Why 'What If I Had Done This?' Is The Worst Possible Question You Can Ask Yourself

The biggest mistake I’ve made in my 23 short years is not having taken a risk that could have changed my life. No, seriously, I regret it every day.

I sit at home, jobless, trying to imagine where I’d be and what I’d be doing had I followed the advice of the tattoo on my arm and seized the day.

When I sat down to write this, I thought, "What advice or motivational tip could I possibly glean from my unfortunate regret to bestow upon my peers?" Well, here it is: When you're presented with an opportunity, do yourself a favor and take it.

Eminem wasn’t lying, you guys — you only get one shot.

This past December, as a college senior, I was trying to figure out what to do in the next chapter of my life. I had applied for an internship at Esquire because I’m ambitious, a bit idealistic and a fan of the thought, “Why not?”

To my surprise, I heard back almost immediately. I interviewed with the publication, pitched some stories and pulled an all-nighter researching and writing a story as a test. They ended up liking my work (and apparently, me, too) and offered me the internship.

There was only one problem (there’s always one problem, right?): It had all moved so fast. They wanted me to go to New York at the start of the year and hit the ground running.
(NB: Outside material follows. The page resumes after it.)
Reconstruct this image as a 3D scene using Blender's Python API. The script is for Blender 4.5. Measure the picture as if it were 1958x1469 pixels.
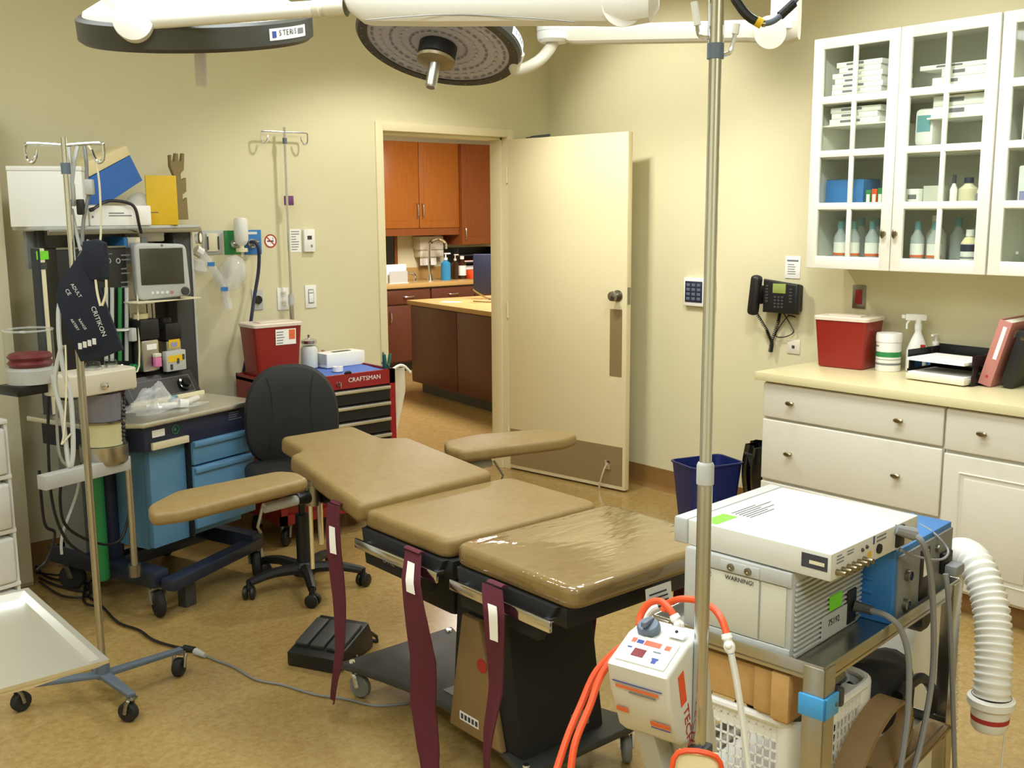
import bpy, bmesh, math, random
from mathutils import Vector, Matrix
random.seed(7)
for _o in list(bpy.data.objects): bpy.data.objects.remove(_o, do_unlink=True)
SC = bpy.context.scene
COL = SC.collection
PI = math.pi
R_ = math.radians

# ------------------------------------------------------------------ camera
IMG_W, IMG_H, FPX = 1958, 1469, 2000.0
YAW, PITCH, ROLL, CAM_Z = R_(40.297), R_(9.296), R_(0.375), 1.663
_fwd = Vector((math.sin(YAW)*math.cos(PITCH), math.cos(YAW)*math.cos(PITCH), -math.sin(PITCH)))
_rt0 = Vector((math.cos(YAW), -math.sin(YAW), 0))
_dn0 = _fwd.cross(_rt0)
_rt = _rt0*math.cos(ROLL) + _dn0*math.sin(ROLL)
_dn = _dn0*math.cos(ROLL) - _rt0*math.sin(ROLL)
CAM = Vector((0, 0, CAM_Z))
_cd = bpy.data.cameras.new('camera')
_cd.sensor_width = 36.0; _cd.sensor_fit = 'HORIZONTAL'; _cd.lens = FPX/IMG_W*36.0
_cd.clip_start = 0.05; _cd.clip_end = 60
_co = bpy.data.objects.new('camera', _cd); COL.objects.link(_co)
_m = Matrix.Identity(3)
_m.col[0] = _rt; _m.col[1] = -_dn; _m.col[2] = -_fwd
_co.matrix_world = Matrix.Translation(CAM) @ _m.to_4x4()
SC.camera = _co

# ------------------------------------------------------------------ world, light, exposure
_w = bpy.data.worlds.new('world'); SC.world = _w; _w.use_nodes = True
_w.node_tree.nodes['Background'].inputs[0].default_value = (1.0, 0.97, 0.9, 1)
_w.node_tree.nodes['Background'].inputs[1].default_value = 0.05
SC.view_settings.view_transform = 'Standard'; SC.view_settings.look = 'None'
SC.view_settings.gamma = 1.0; SC.view_settings.use_curve_mapping = False
SC.view_settings.exposure = -0.12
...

Now, you may be saying, “Problem? What’s the problem?” And if that’s what you’re thinking, you sound like every last one of my friends. However, it was very short notice and I didn’t necessarily anticipate getting the internship.

I would have had to put off graduating for a semester or more, found someone to sublease my apartment in just a few weeks’ time, renege on my job as editor-in-chief of the student newspaper (which also provided a full scholarship) and figure out how I would get to the Big Apple.

All of the decisions seemed insurmountable, while the time was still short. As you can probably guess, I ended up not going. I tried to position myself for an internship during the summer; I even showed up at the magazine's offices on a school trip to New York, but it didn’t do much good.

The moment, the opportunity and the life that could have been, had passed. Maybe that’s overly dramatic, but I want it more now than I did when the magazine initially offered the position to me. I’d go to school for three more semesters to get the chance again.

As I sit at home, every day, and apply to almost any publication that’s hiring, I’m sure I’ll find something eventually. And I’m sure I’ll enjoy it, move on and go about my life. But, it won’t be Esquire; it won’t be that opportunity.

I’ll never know what could have been, so do me a favor and don’t make my mistake. If Esquire — or whatever your personal “Esquire” is — offers you an internship, take it. Make it work, drop your things, pack your bags and go for it.

You’re young and you can afford to take risks. When you’re not having luck in the job hunt, you don’t want to find yourself wondering, “What if?”

So, take the risk, take the job, move to that city, go on that adventure and kiss the girl, because, well, you simply never know.